Since Jack Benny passed up the role — it probably didn’t help that he wanted to do it for just one week — it wasn’t until 2015 that a man played Dolly in a sanctioned American production. That person, Lee Roy Reams, had performed with Ms. Channing in one Broadway “Dolly” revival and directed her in another before descending those steps himself.

“It’s like putting on a dress: You adjust it to the woman wearing it,” Mr. Reams said. “I directed Madeline Kahn, who was wonderfully comic but came at the material from a place of realism, whereas Jo Anne Worley used more slapstick and had bits she liked to do.”

In each case, Mr. Viertel said, the most successful Dollys “manage to be both in the role and on top of the role.”

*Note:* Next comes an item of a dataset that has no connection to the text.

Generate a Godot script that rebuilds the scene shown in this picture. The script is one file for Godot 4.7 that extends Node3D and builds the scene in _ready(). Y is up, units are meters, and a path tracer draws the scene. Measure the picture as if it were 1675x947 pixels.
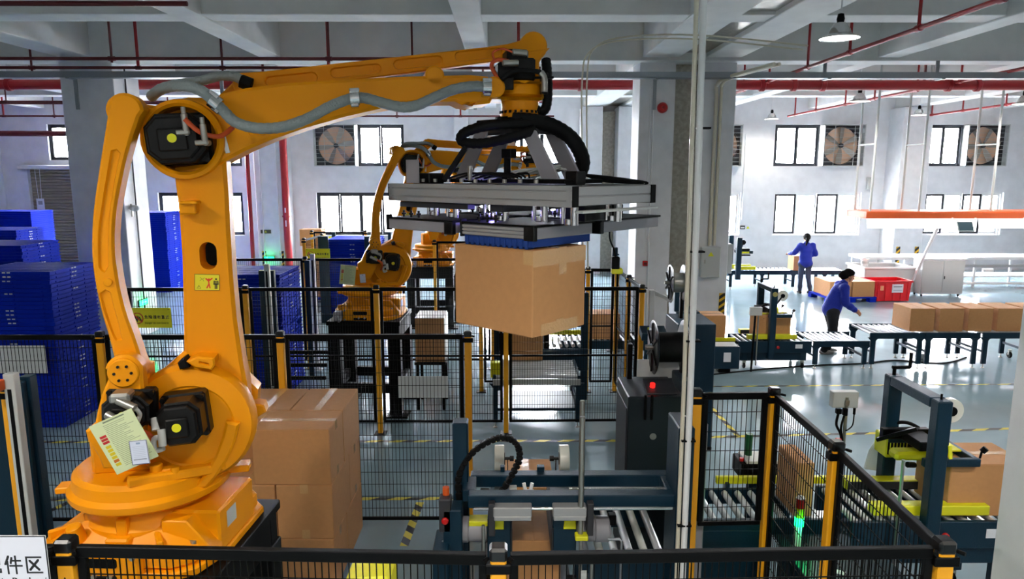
extends Node3D

# x to the right, y up, depth away from the camera: V(x, y, depth)
func V(x: float, y: float, d: float) -> Vector3:
	return Vector3(x, y, -d)

class MB:
	var v := PackedVector3Array()
	var n := PackedVector3Array()
	var uv := PackedVector2Array()
	var xf := Transform3D.IDENTITY
	var starts: Array = []      # where each solid begins
	func tri(a: Vector3, b: Vector3, c: Vector3, na: Vector3, nb: Vector3, nc: Vector3, ua := Vector2.ZERO, ub := Vector2.ZERO, uc := Vector2.ZERO):
		if (b - a).cross(c - a).dot(na + nb + nc) > 0.0:
			v.append_array([xf * a, xf * c, xf * b]); n.append_array([xf.basis * na, xf.basis * nc, xf.basis * nb]); uv.append_array([ua, uc, ub])
		else:
			v.append_array([xf * a, xf * b, xf * c]); n.append_array([xf.basis * na, xf.basis * nb, xf.basis * nc]); uv.append_array([ua, ub, uc])
	func flat(a: Vector3, b: Vector3, c: Vector3, dir: Vector3):
		var m := (b - a).cross(c - a)
		if m.length_squared() < 1e-16: return
		m = m.normalized()
		if m.dot(dir) < 0.0: m = -m
		tri(a, b, c, m, m, m)
	# a quad facing along dir, texture upright: a top left, b top right, c bottom right, d bottom left
	func quad(a: Vector3, b: Vector3, c: Vector3, d: Vector3, dir: Vector3):
		var m := (b - a).cross(d - a).normalized()
		if m.dot(dir) < 0.0: m = -m
		tri(a, b, c, m, m, m, Vector2(0, 0), Vector2(1, 0), Vector2(1, 1))
		tri(a, c, d, m, m, m, Vector2(0, 0), Vector2(1, 1), Vector2(0, 1))
	func box(o: Vector3, s: Vector3, ch := 0.0, bs := Basis.IDENTITY) -> MB:
		starts.append(v.size())
		var h := s * 0.5
		var k: float = min(ch, min(h.x, min(h.y, h.z)) * 0.8)
		var keep := xf
		xf = xf * Transform3D(bs, o)
		for ax in 3:
			var e := Vector3.ZERO; e[ax] = 1.0
			var p := (ax + 1) % 3
			var q := (ax + 2) % 3
			for sg in [-1.0, 1.0]:
				var c: Array = []
				for t in [[-1, 1], [1, 1], [1, -1], [-1, -1]]:
					var w := Vector3.ZERO
					w[ax] = sg * h[ax]; w[p] = t[0] * (h[p] - k); w[q] = t[1] * (h[q] - k)
					c.append(w)
				quad(c[0], c[1], c[2], c[3], e * sg)
		if k > 0.0:
			for ax in 3:
				var p := (ax + 1) % 3
				var q := (ax + 2) % 3
				for sp in [-1.0, 1.0]:
					for sq in [-1.0, 1.0]:
						var c: Array = []
						for t in [-1.0, 1.0]:
							var w := Vector3.ZERO; w[ax] = t * (h[ax] - k); w[p] = sp * h[p]; w[q] = sq * (h[q] - k)
							var z := w; z[p] = sp * (h[p] - k); z[q] = sq * h[q]
							c.append(w); c.append(z)
						var dir := Vector3.ZERO; dir[p] = sp; dir[q] = sq
						flat(c[0], c[1], c[3], dir); flat(c[0], c[3], c[2], dir)
			for sx in [-1.0, 1.0]:
				for sy in [-1.0, 1.0]:
					for sz in [-1.0, 1.0]:
						flat(Vector3(sx * h.x, sy * (h.y - k), sz * (h.z - k)), Vector3(sx * (h.x - k), sy * h.y, sz * (h.z - k)), Vector3(sx * (h.x - k), sy * (h.y - k), sz * h.z), Vector3(sx, sy, sz))
		xf = keep
		return self
	# a box between two corners
	func bb(x0: float, y0: float, z0: float, x1: float, y1: float, z1: float, ch := 0.0) -> MB:
		return box(Vector3(x0 + x1, y0 + y1, z0 + z1) * 0.5, Vector3(abs(x1 - x0), abs(y1 - y0), abs(z1 - z0)), ch)
	# a bar of a w x h section from a to b
	func bar(a: Vector3, b: Vector3, w: float, h: float, ch := 0.0) -> MB:
		var d := b - a
		var y := Vector3.UP
		if abs(d.normalized().y) > 0.95: y = Vector3(0, 0, 1)
		var zz := d.normalized()
		var xx := y.cross(zz).normalized()
		return box((a + b) * 0.5, Vector3(w, h, d.length()), ch, Basis(xx, zz.cross(xx), zz))
	func frame_of(d: Vector3) -> Basis:
		var y := d.normalized()
		var x := y.cross(Vector3(0.31, 0.17, 0.93)).normalized() if abs(y.z) < 0.9 else y.cross(Vector3(0, 1, 0)).normalized()
		return Basis(x, y, x.cross(y))
	func cyl(a: Vector3, b: Vector3, r: float, r2 := -1.0, seg := 14, caps := true, ch := 0.0) -> MB:
		if r2 < 0.0: r2 = r
		var L := (b - a).length()
		if ch > 0.0: return lathe([Vector2(0, 0), Vector2(r - ch, 0), Vector2(r, ch), Vector2(r2, L - ch), Vector2(r2 - ch, L), Vector2(0, L)], Transform3D(frame_of(b - a), a), seg)
		if caps: return lathe([Vector2(0, 0), Vector2(r, 0), Vector2(r2, L), Vector2(0, L)], Transform3D(frame_of(b - a), a), seg)
		return lathe([Vector2(r, 0), Vector2(r2, L)], Transform3D(frame_of(b - a), a), seg)
	# profile of (radius, height) turned round the y axis of t; edges under 35 degrees come out smooth
	func lathe(prof: Array, t: Transform3D, seg := 24) -> MB:
		starts.append(v.size())
		var keep := xf
		xf = xf * t
		var nn: Array = []
		for i in prof.size() - 1:
			var d: Vector2 = prof[i + 1] - prof[i]
			nn.append(Vector2(d.y, -d.x).normalized() if d.length() > 1e-9 else Vector2(1, 0))
		for i in prof.size() - 1:
			var p: Vector2 = prof[i]
			var q: Vector2 = prof[i + 1]
			if (q - p).length() < 1e-9: continue
			var np: Vector2 = nn[i]
			var nq: Vector2 = nn[i]
			if i > 0 and nn[i - 1].dot(nn[i]) > 0.82: np = (nn[i - 1] + nn[i]).normalized()
			if i < nn.size() - 1 and nn[i + 1].dot(nn[i]) > 0.82: nq = (nn[i + 1] + nn[i]).normalized()
			for k in seg:
				var a0 := TAU * k / seg
				var a1 := TAU * (k + 1) / seg
				var c0 := Vector3(cos(a0), 0, sin(a0))
				var c1 := Vector3(cos(a1), 0, sin(a1))
				var A := c0 * p.x + Vector3(0, p.y, 0)
				var B := c1 * p.x + Vector3(0, p.y, 0)
				var C := c1 * q.x + Vector3(0, q.y, 0)
				var D := c0 * q.x + Vector3(0, q.y, 0)
				var nA := c0 * np.x + Vector3(0, np.y, 0)
				var nB := c1 * np.x + Vector3(0, np.y, 0)
				var nC := c1 * nq.x + Vector3(0, nq.y, 0)
				var nD := c0 * nq.x + Vector3(0, nq.y, 0)
				if p.x > 1e-9: tri(A, B, C, nA, nB, nC)
				if q.x > 1e-9: tri(A, C, D, nA, nC, nD)
		xf = keep
		return self
	func ball(o: Vector3, r: float, seg := 14, sc := Vector3.ONE) -> MB:
		var p: Array = []
		for i in 9: p.append(Vector2(r * sin(PI * i / 8), -r * cos(PI * i / 8)))
		return lathe(p, Transform3D(Basis.from_scale(sc), o), seg)
	# a round tube along points; rad may vary: r + amp on every second ring makes a corrugated hose
	func tube(pts: Array, r: float, seg := 8, amp := 0.0) -> MB:
		starts.append(v.size())
		var rings: Array = []
		var up := Vector3(0.2, 0.9, 0.37).normalized()
		for i in pts.size():
			var d: Vector3 = (pts[min(i + 1, pts.size() - 1)] - pts[max(i - 1, 0)]).normalized()
			var s := up.cross(d).normalized()
			up = d.cross(s).normalized()
			var rr := r + (amp if i % 2 == 1 else 0.0)
			var ring: Array = []
			for k in seg:
				var a := TAU * k / seg
				var o := s * cos(a) + up * sin(a)
				ring.append([pts[i] + o * rr, o])
			rings.append(ring)
		for i in rings.size() - 1:
			for k in seg:
				var a: Array = rings[i][k]
				var b: Array = rings[i][(k + 1) % seg]
				var c: Array = rings[i + 1][(k + 1) % seg]
				var d: Array = rings[i + 1][k]
				tri(a[0], b[0], c[0], a[1], b[1], c[1]); tri(a[0], c[0], d[0], a[1], c[1], d[1])
		for e in [0, rings.size() - 1]:
			var dir: Vector3 = pts[0] - pts[1] if e == 0 else pts[-1] - pts[-2]
			for k in range(1, seg - 1): flat(rings[e][0][0], rings[e][k][0], rings[e][k + 1][0], dir)
		return self
	static func inset(poly: PackedVector2Array, d: float) -> PackedVector2Array:
		var out := PackedVector2Array()
		var m := poly.size()
		var sg := -1.0 if Geometry2D.is_polygon_clockwise(poly) else 1.0
		for i in m:
			var e0 := (poly[i] - poly[(i + m - 1) % m]).normalized()
			var e1 := (poly[(i + 1) % m] - poly[i]).normalized()
			var n0 := Vector2(-e0.y, e0.x) * sg
			var n1 := Vector2(-e1.y, e1.x) * sg
			var b := n0 + n1
			if b.length() < 0.2: out.append(poly[i]); continue
			b = b.normalized()
			out.append(poly[i] + b * (d / maxf(0.5, b.dot(n0))))
		return out
	func cap(poly: PackedVector2Array, z: float, dir: Vector3):
		var t := Geometry2D.triangulate_polygon(poly)
		for i in range(0, t.size(), 3):
			var a := poly[t[i]]
			var b := poly[t[i + 1]]
			var c := poly[t[i + 2]]
			tri(Vector3(a.x, a.y, z), Vector3(b.x, b.y, z), Vector3(c.x, c.y, z), dir, dir, dir)
	func wall(p0: PackedVector2Array, z0: float, p1: PackedVector2Array, z1: float, inward := false):
		var m := p0.size()
		var sg := 1.0 if Geometry2D.is_polygon_clockwise(p0) else -1.0
		if inward: sg = -sg
		var en: Array = []
		var sl: float = (p0[0] - p1[0]).length() / maxf(0.0001, absf(z1 - z0))
		for i in m:
			var e := (p0[(i + 1) % m] - p0[i]).normalized()
			en.append(Vector2(-e.y, e.x) * sg)
		for i in m:
			var j := (i + 1) % m
			var na: Vector2 = en[i]
			var nb: Vector2 = en[i]
			if en[(i + m - 1) % m].dot(en[i]) > 0.75: na = (en[(i + m - 1) % m] + en[i]).normalized()
			if en[j].dot(en[i]) > 0.75: nb = (en[j] + en[i]).normalized()
			var tz := 0.0
			if sl > 0.2: tz = sign(z1 - z0) * min(sl, 1.0) * (-1.0 if inward else 1.0)
			var A := Vector3(na.x, na.y, tz).normalized()
			var B := Vector3(nb.x, nb.y, tz).normalized()
			var a := Vector3(p0[i].x, p0[i].y, z0)
			var b := Vector3(p0[j].x, p0[j].y, z0)
			var c := Vector3(p1[j].x, p1[j].y, z1)
			var d := Vector3(p1[i].x, p1[i].y, z1)
			tri(a, b, c, A, B, B); tri(a, c, d, A, B, A)
	# outline in the xy plane drawn from z0 to z1 with chamfered rims; pockets [[outline, depth], ...] are sunk into the z1 face
	func prism(poly: PackedVector2Array, z0: float, z1: float, ch := 0.0, pockets := []) -> MB:
		starts.append(v.size())
		var ins := poly
		if ch > 0.0:
			ins = inset(poly, ch)
			wall(poly, z0 + ch, poly, z1 - ch); wall(poly, z1 - ch, ins, z1); wall(poly, z0 + ch, ins, z0)
		else: wall(poly, z0, poly, z1)
		cap(ins, z0, Vector3(0, 0, -1))
		var faces: Array = [ins]
		for pk in pockets:
			var hole: PackedVector2Array = pk[0]
			var mx := 0.0
			for h in hole: mx += h.x
			mx /= hole.size()
			var nxt: Array = []
			for f in faces:
				if Geometry2D.intersect_polygons(f, hole).is_empty(): nxt.append(f); continue
				for hp in [PackedVector2Array([Vector2(mx - 50, -50), Vector2(mx, -50), Vector2(mx, 50), Vector2(mx - 50, 50)]), PackedVector2Array([Vector2(mx, -50), Vector2(mx + 50, -50), Vector2(mx + 50, 50), Vector2(mx, 50)])]:
					for part in Geometry2D.intersect_polygons(f, hp):
						for q in Geometry2D.clip_polygons(part, hole): nxt.append(q)
			faces = nxt
			var zf: float = z1 - pk[1]
			var fl := inset(hole, min(0.006, pk[1] * 0.5))
			wall(hole, z1, fl, zf, true); cap(fl, zf, Vector3(0, 0, 1))
		for f in faces: cap(f, z1, Vector3(0, 0, 1))
		return self
	func solid(i: int) -> MB:
		var o := MB.new()
		var b: int = starts[i + 1] if i + 1 < starts.size() else v.size()
		o.v = v.slice(starts[i], b); o.n = n.slice(starts[i], b); o.uv = uv.slice(starts[i], b)
		return o
	func mesh() -> ArrayMesh:
		var a: Array = []
		a.resize(Mesh.ARRAY_MAX)
		a[Mesh.ARRAY_VERTEX] = v; a[Mesh.ARRAY_NORMAL] = n; a[Mesh.ARRAY_TEX_UV] = uv
		var m := ArrayMesh.new()
		m.add_surface_from_arrays(Mesh.PRIMITIVE_TRIANGLES, a)
		return m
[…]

Then there’s the material itself: Mr. Herman’s timeless score, of course, and librettist Michael Stewart’s marvelous distillation of the Wilder play. Carole Cook made a similar point, if more tersely, in an interview with Richard Skipper, whose 20-year career as a Carol Channing impersonator spawned the comprehensive website callondolly.com.

“Carole once told me that the role is so foolproof that an orangutan could do it,” Mr. Skipper said.

The Last Word Goes To …

And what about Ms. Channing herself, who at 96 is officially passing the torch and the red gown on to a new Broadway Dolly?

Reached by email, she said: “I was too busy taking Dolly on the road to be concerned with choices made by whoever was playing her on Broadway. If they were smart, and all of them were, they were creating their own version and not worried about mimicking my interpretation.”

Of the replacement Dollys, including the ones who were offered the part before she was, Ms. Channing said: “There were so many, and they all had such strong personalities, Well, you have to with a role like Dolly Levi.

“Anyway, I don’t think they gave a thought about how I had performed the role.”

If that’s true, they were — and are — in the distinct minority.